Quando os peregrinos vão aparecendo são as paróquias e as misericórdias que os ajudam, tal como as associações de bombeiros, estas numa outra dimensão. Mas nos próximos anos vamos ter de passar deste acolhimento mais informal, para qualquer coisa bem presente no terreno e que possa levar mais longe este trabalho.

Seria muito interessante se as misericórdias aprofundassem esta situação. Aproveitando agora este magno Jubileu da Misericórdia, por que não conseguir que as nossas Santas Casas criem pequenos espaços onde estes peregrinos possam, quando necessário, pernoitar, descansar e até alimentar-se para retemperar forças para o longo percurso que os espera até Santiago de Compostela?

E quem fala das peregrinações à Galiza, fala também das peregrinações a Fátima, a Vila Viçosa ou até das peregrinações a Jerusalém ou a Roma. No fundo, isto caracteriza bem a nossa condição de peregrinos na vida. Cada um de nós é um “homo viator”, é alguém que encara a própria vida como uma peregrinação.

E esse é um desafio que deve ser escutado por toda uma Igreja que se quer mais acolhedora e acessível?

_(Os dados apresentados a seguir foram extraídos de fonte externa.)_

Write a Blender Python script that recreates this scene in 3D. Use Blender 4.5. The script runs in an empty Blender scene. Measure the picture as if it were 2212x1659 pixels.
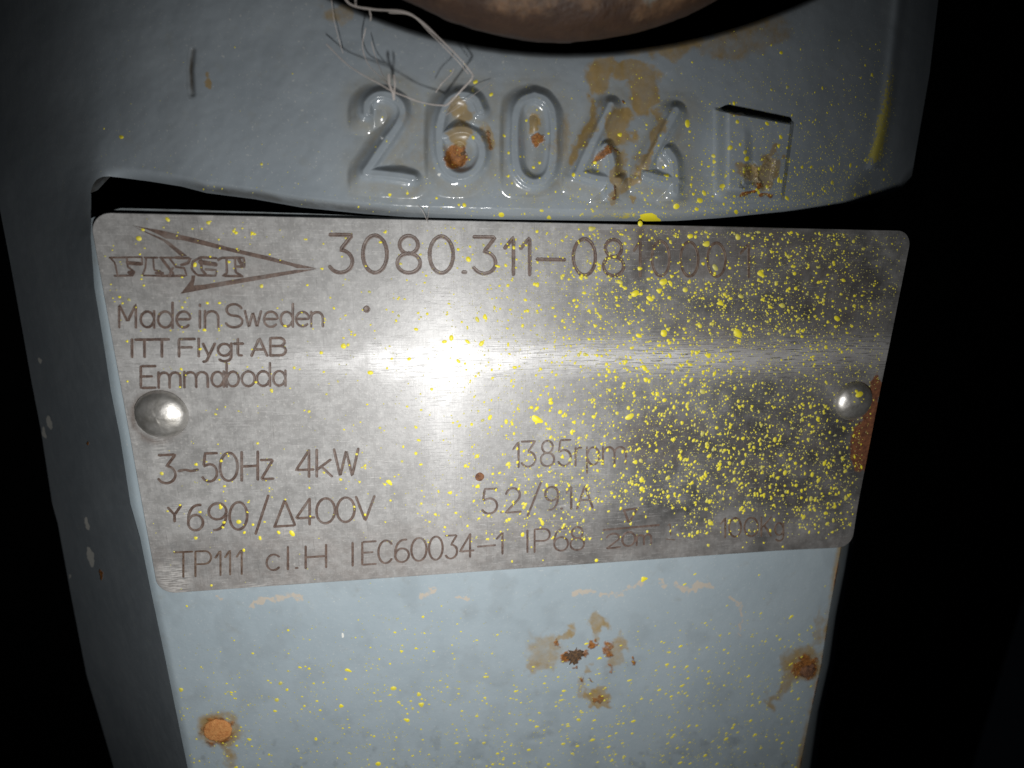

Hoje, um pouco por todo o país existe um entusiasmo renovado em torno do turismo religioso e creio que existe um fortíssimo potencial. Naturalmente que temos de ter em conta que quem peregrina tem características próprias. São pessoas que fazem um percurso duro, podem fazê-lo a pé, a cavalo ou de bicicleta, mas são sempre pessoas que viajam durante muito tempo e precisam de acolhimento, precisam de um sorriso, de uma palavra de alento, de um sítio para descansar.

Isto é algo que se coaduna perfeitamente com a Pastoral da Cultura, e agora até com uma pastoral ecológica, na medida em que temos aqui uma excelente oportunidade para exercer tudo isto.

É muito interessante porque o Caminho de Santiago tem ajudado ao revigoramento do interesse, em muitos territórios, pelo passado, pela história, pelas próprias devoções, tradições ou cultos esquecidos que os peregrinos ajudam a ressuscitar. Podemos encontrar aqui um instrumento ao serviço de uma nova evangelização.